County Council forwards proposed changes to short-term rental regulations to planning commissions, director
Bill 121 does most of the work, adding new definitions and rules for owner-hosted, operator-hosted and unhosted transient accommodation rentals, as well as hosting platforms such as Airbnb and VRBO.
It would require all three types of rentals, which are those that provide accommodations of 180 days or less as per state law and the county’s real property tax code, to be registered with the county. It also aims to lay out and make clearer the standards these rentals must follow. For example, off-street parking requirements, event limits and even guest limits.
“When I was campaigning the first time around and knocking door-to-door, this was one of the top three issues that people in my community had concerns about,” said Kimball. “And it was around issues like … parking being taken up on their street by a vacation rental, noise at all hours of the day and night. I had two folks in my community who decided to move because they couldn’t tolerate the activity that was going on next door.”
The new regulations also would require hosting platforms to include registration numbers on all of their listings and provide regular reports to the Hawai‘i County Planning Department.
Owner-hosted rentals, or any transient accommodation rental hosted by a person who uses the building as their principal home, would pay an initial registration fee of $500. Operator-hosted properties, those rented on behalf of an owner who lives on the same site, would be required to pay a $750 initial fee.

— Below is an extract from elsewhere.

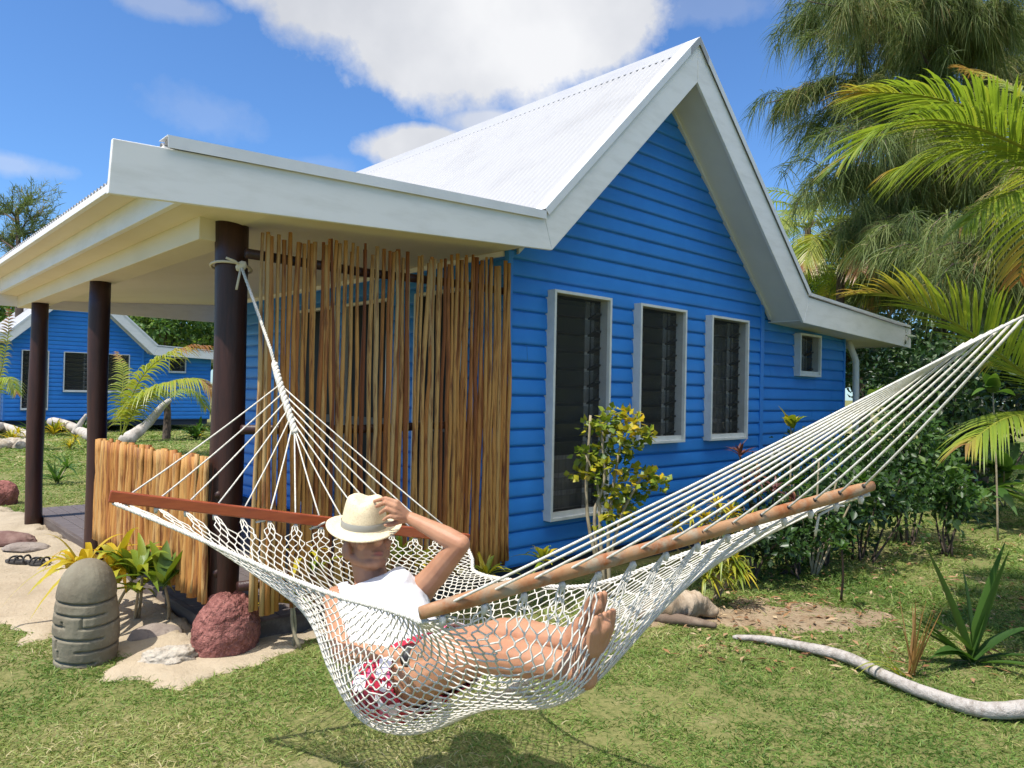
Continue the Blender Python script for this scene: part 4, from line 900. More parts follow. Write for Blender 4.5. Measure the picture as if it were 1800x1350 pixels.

Unhosted short-term rentals, any transient accommodation rental that is not the principal home of the property owner and without an operator located on-site during rental operations, would see an initial registration fee of $1,000.
The new regulations would include an amnesty program for people operating a transient accommodation rental now who did not know they were under a different tax law because of it. Kimball and Kierkiewicz said the county will not use the registration process to go back and penalize people for back taxes.
“We want to have everybody registered,” Kimball said. “We didn’t want to be overly punitive.”
The new regulations also are aimed at preserving the character of residential and agricultural areas of the island, “keep country country, as they say,” Kimball said, and reducing the impact these short-term rentals have on the long-term rental market, including inventory and overall rental rates.
It’s hoped the proposed legislation will decrease speculative investment of properties in residential and ag markets around the island as well.
The county’s first attempt to regulate these short-term rentals was in November 2018 with the passage of Bill 108, which included some recommendations from a March 2018 Hawaiʻi Appleseed report that provided an overview of impacts from the rentals on the state’s housing market.
That bill, however, only dealt with unhosted rentals, limiting where they could operate and creating a set of operational standards. Kimball said there was always a plan to revisit the issue. So after about 2 years, some modifications were needed to address the other types of short-term rentals and clarify operation standards to make them easier to follow and more enforceable.